# WHAT YOU SHOULD DO
Reproduce the listing below verbatim.

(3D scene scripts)
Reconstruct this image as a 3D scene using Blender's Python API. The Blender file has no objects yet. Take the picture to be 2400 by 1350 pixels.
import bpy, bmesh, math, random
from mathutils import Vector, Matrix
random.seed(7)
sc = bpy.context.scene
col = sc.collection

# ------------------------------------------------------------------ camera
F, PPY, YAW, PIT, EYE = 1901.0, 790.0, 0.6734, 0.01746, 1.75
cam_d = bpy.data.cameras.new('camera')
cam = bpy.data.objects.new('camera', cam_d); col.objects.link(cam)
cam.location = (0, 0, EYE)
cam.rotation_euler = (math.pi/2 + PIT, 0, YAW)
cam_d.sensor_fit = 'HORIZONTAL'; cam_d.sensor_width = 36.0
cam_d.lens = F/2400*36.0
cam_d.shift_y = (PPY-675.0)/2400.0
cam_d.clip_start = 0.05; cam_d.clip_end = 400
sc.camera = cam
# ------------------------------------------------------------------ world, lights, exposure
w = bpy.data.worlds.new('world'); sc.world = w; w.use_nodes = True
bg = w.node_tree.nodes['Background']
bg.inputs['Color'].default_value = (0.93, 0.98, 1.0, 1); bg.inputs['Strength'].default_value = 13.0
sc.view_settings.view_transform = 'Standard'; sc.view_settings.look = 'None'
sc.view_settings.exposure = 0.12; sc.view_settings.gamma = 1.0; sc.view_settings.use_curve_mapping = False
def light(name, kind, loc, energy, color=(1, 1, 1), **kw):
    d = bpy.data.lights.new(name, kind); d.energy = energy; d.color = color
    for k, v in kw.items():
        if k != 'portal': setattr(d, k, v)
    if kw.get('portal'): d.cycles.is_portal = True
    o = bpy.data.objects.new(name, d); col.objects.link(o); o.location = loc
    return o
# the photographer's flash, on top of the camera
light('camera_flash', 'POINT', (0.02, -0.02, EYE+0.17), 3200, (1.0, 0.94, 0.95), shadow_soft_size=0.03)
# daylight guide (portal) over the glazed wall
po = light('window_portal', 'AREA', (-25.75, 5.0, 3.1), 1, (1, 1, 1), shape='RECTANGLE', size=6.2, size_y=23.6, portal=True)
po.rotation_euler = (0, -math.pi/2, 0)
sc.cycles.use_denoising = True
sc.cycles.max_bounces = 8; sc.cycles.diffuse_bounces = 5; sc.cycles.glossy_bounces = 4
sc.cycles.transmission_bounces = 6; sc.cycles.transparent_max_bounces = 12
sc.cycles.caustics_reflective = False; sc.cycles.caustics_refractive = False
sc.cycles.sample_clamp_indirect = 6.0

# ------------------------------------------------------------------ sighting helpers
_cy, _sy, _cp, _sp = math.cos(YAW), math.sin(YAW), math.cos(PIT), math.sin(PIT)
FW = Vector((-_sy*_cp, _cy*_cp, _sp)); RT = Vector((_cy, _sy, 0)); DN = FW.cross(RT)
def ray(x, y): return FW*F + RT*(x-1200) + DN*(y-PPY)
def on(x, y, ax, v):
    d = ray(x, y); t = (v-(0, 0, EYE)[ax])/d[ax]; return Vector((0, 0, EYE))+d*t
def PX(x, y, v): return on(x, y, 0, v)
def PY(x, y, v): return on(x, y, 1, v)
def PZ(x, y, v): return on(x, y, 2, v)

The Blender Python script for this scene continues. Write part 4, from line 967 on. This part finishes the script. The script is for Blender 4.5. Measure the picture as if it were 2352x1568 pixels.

# THE RESULT
Reconstruct this image as a 3D scene using Blender's Python API. The Blender file has no objects yet. Take the picture to be 2400 by 1350 pixels.
import bpy, bmesh, math, random
from mathutils import Vector, Matrix
random.seed(7)
sc = bpy.context.scene
col = sc.collection

# ------------------------------------------------------------------ camera
F, PPY, YAW, PIT, EYE = 1901.0, 790.0, 0.6734, 0.01746, 1.75
cam_d = bpy.data.cameras.new('camera')
cam = bpy.data.objects.new('camera', cam_d); col.objects.link(cam)
cam.location = (0, 0, EYE)
cam.rotation_euler = (math.pi/2 + PIT, 0, YAW)
cam_d.sensor_fit = 'HORIZONTAL'; cam_d.sensor_width = 36.0
cam_d.lens = F/2400*36.0
cam_d.shift_y = (PPY-675.0)/2400.0
cam_d.clip_start = 0.05; cam_d.clip_end = 400
sc.camera = cam
# ------------------------------------------------------------------ world, lights, exposure
w = bpy.data.worlds.new('world'); sc.world = w; w.use_nodes = True
bg = w.node_tree.nodes['Background']
bg.inputs['Color'].default_value = (0.93, 0.98, 1.0, 1); bg.inputs['Strength'].default_value = 13.0
sc.view_settings.view_transform = 'Standard'; sc.view_settings.look = 'None'
sc.view_settings.exposure = 0.12; sc.view_settings.gamma = 1.0; sc.view_settings.use_curve_mapping = False
def light(name, kind, loc, energy, color=(1, 1, 1), **kw):
    d = bpy.data.lights.new(name, kind); d.energy = energy; d.color = color
    for k, v in kw.items():
        if k != 'portal': setattr(d, k, v)
    if kw.get('portal'): d.cycles.is_portal = True
    o = bpy.data.objects.new(name, d); col.objects.link(o); o.location = loc
    return o
# the photographer's flash, on top of the camera
light('camera_flash', 'POINT', (0.02, -0.02, EYE+0.17), 3200, (1.0, 0.94, 0.95), shadow_soft_size=0.03)
# daylight guide (portal) over the glazed wall
po = light('window_portal', 'AREA', (-25.75, 5.0, 3.1), 1, (1, 1, 1), shape='RECTANGLE', size=6.2, size_y=23.6, portal=True)
po.rotation_euler = (0, -math.pi/2, 0)
sc.cycles.use_denoising = True
sc.cycles.max_bounces = 8; sc.cycles.diffuse_bounces = 5; sc.cycles.glossy_bounces = 4
sc.cycles.transmission_bounces = 6; sc.cycles.transparent_max_bounces = 12
sc.cycles.caustics_reflective = False; sc.cycles.caustics_refractive = False
sc.cycles.sample_clamp_indirect = 6.0

# ------------------------------------------------------------------ sighting helpers
_cy, _sy, _cp, _sp = math.cos(YAW), math.sin(YAW), math.cos(PIT), math.sin(PIT)
FW = Vector((-_sy*_cp, _cy*_cp, _sp)); RT = Vector((_cy, _sy, 0)); DN = FW.cross(RT)
def ray(x, y): return FW*F + RT*(x-1200) + DN*(y-PPY)
def on(x, y, ax, v):
    d = ray(x, y); t = (v-(0, 0, EYE)[ax])/d[ax]; return Vector((0, 0, EYE))+d*t
def PX(x, y, v): return on(x, y, 0, v)
def PY(x, y, v): return on(x, y, 1, v)
def PZ(x, y, v): return on(x, y, 2, v)

The Blender Python script for this scene continues. Write part 4, from line 967 on. This part finishes the script. The script is for Blender 4.5. Measure the picture as if it were 2352x1568 pixels.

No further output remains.